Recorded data

>>>>

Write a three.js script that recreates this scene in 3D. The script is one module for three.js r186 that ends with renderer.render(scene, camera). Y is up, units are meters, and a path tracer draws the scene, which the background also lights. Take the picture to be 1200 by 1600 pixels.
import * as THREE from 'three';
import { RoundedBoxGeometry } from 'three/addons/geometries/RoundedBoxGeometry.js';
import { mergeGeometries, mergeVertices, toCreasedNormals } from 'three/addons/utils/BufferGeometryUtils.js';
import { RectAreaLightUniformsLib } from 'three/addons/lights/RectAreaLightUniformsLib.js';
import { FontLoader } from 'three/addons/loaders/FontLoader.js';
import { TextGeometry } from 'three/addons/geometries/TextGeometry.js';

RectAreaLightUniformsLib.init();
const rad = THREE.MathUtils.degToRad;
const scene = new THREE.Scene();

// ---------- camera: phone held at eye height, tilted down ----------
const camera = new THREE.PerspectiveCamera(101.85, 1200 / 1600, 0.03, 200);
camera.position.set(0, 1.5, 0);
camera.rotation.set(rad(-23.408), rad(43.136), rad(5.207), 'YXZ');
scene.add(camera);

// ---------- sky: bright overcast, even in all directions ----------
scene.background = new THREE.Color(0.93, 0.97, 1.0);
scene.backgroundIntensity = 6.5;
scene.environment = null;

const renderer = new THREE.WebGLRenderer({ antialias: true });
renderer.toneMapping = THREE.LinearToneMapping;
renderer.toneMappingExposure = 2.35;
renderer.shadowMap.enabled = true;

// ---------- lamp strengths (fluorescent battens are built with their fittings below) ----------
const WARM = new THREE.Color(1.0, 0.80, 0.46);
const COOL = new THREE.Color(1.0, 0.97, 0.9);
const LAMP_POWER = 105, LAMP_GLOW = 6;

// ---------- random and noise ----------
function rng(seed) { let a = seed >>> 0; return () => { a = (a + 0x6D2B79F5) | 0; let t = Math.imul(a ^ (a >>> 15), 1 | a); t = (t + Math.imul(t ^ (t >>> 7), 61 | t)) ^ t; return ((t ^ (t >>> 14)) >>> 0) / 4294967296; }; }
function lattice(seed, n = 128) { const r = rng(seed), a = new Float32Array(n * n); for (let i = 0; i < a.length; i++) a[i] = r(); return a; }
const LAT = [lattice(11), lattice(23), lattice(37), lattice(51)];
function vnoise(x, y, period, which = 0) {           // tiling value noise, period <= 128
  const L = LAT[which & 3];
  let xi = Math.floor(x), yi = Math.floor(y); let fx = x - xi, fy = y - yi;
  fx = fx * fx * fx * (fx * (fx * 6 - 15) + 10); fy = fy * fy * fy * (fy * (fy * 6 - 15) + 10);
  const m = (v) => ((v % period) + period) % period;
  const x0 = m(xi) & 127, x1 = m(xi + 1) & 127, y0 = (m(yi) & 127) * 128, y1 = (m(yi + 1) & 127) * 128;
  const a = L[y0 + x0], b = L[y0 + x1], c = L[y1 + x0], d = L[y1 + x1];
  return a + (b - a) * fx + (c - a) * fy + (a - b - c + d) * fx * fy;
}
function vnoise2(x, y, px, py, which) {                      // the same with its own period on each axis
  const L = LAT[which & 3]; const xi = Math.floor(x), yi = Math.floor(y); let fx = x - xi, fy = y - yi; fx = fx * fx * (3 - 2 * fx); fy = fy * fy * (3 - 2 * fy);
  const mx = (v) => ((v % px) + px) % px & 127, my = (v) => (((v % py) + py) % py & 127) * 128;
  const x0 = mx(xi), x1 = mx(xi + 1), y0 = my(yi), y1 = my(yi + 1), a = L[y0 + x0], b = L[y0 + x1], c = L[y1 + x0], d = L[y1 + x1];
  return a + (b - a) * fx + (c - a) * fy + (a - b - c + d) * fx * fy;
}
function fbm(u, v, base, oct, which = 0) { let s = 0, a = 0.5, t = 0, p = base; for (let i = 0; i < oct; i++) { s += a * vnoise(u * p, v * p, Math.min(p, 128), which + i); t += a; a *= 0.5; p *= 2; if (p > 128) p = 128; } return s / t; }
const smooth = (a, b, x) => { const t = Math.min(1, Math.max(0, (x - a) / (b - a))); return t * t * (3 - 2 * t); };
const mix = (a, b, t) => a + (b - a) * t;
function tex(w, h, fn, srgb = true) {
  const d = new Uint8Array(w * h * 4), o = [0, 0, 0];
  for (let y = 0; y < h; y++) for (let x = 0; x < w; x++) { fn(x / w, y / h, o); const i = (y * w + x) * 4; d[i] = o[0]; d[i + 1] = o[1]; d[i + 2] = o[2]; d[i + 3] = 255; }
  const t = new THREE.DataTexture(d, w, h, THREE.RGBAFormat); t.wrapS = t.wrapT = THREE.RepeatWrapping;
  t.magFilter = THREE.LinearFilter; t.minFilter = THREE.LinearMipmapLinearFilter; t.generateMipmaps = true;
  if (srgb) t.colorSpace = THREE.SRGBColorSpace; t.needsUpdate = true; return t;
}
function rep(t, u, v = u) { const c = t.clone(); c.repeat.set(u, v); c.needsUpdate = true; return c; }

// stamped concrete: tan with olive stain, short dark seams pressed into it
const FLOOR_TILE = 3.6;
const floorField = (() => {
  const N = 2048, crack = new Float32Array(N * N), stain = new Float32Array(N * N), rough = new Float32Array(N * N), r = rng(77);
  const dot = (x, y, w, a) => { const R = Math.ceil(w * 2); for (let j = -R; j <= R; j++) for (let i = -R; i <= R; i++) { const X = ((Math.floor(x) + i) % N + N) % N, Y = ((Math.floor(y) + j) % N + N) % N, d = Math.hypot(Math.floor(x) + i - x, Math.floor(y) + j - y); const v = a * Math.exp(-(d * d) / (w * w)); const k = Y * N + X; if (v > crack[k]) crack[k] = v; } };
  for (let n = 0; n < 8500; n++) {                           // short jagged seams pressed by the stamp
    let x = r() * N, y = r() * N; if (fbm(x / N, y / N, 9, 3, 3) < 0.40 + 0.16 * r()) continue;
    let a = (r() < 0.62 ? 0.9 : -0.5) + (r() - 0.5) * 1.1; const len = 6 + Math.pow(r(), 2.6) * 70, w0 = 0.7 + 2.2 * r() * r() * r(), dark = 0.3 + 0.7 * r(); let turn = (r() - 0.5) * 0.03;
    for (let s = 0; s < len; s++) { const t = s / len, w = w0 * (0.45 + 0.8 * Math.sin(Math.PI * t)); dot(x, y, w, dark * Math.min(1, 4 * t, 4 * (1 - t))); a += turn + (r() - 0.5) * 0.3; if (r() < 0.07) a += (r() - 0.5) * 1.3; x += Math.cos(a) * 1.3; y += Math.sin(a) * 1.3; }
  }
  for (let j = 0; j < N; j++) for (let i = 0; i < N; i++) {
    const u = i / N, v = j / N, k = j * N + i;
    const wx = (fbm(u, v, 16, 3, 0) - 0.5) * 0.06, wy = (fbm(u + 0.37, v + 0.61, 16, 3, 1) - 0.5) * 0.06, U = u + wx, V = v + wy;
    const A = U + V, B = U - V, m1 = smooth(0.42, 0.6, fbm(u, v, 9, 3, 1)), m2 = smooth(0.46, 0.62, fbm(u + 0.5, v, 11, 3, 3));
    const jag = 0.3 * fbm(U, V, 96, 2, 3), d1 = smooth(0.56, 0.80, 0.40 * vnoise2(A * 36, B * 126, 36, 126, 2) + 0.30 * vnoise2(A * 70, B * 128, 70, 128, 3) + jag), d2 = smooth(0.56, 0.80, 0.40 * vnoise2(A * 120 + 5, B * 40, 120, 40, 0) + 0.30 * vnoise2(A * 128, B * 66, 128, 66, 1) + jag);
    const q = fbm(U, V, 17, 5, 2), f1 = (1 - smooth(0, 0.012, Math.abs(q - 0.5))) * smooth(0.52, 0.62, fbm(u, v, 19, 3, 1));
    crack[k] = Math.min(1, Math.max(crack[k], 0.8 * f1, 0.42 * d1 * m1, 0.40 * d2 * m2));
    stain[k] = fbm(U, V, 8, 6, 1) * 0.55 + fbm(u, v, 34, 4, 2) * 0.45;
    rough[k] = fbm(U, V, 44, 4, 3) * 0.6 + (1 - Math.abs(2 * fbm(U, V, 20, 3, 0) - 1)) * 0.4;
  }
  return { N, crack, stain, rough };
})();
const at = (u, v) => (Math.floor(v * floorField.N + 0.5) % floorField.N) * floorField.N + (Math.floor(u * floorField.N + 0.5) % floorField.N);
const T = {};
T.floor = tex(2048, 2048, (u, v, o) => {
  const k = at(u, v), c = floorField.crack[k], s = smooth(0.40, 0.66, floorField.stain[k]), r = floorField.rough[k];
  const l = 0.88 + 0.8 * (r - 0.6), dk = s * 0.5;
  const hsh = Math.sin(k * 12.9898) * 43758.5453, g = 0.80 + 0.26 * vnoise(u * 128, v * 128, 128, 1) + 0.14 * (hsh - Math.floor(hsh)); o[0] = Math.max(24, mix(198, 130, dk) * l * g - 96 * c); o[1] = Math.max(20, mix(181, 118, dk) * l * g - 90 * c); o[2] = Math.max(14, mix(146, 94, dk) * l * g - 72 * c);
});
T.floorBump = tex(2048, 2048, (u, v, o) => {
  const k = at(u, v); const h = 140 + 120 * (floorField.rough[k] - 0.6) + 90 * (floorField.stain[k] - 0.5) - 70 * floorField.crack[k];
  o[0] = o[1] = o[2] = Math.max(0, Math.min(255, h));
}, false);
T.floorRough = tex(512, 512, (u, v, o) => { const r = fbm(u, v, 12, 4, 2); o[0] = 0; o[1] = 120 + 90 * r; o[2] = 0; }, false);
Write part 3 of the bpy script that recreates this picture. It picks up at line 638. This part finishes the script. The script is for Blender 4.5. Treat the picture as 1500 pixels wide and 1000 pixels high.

<<<<

» **What needs to be done**
Pull out all lines containing the word "scene" from the entries above.

» **Task result**
Write a three.js script that recreates this scene in 3D. The script is one module for three.js r186 that ends with renderer.render(scene, camera). Y is up, units are meters, and a path tracer draws the scene, which the background also lights. Take the picture to be 1200 by 1600 pixels.
const scene = new THREE.Scene();
scene.add(camera);
scene.background = new THREE.Color(0.93, 0.97, 1.0);
scene.backgroundIntensity = 6.5;
scene.environment = null;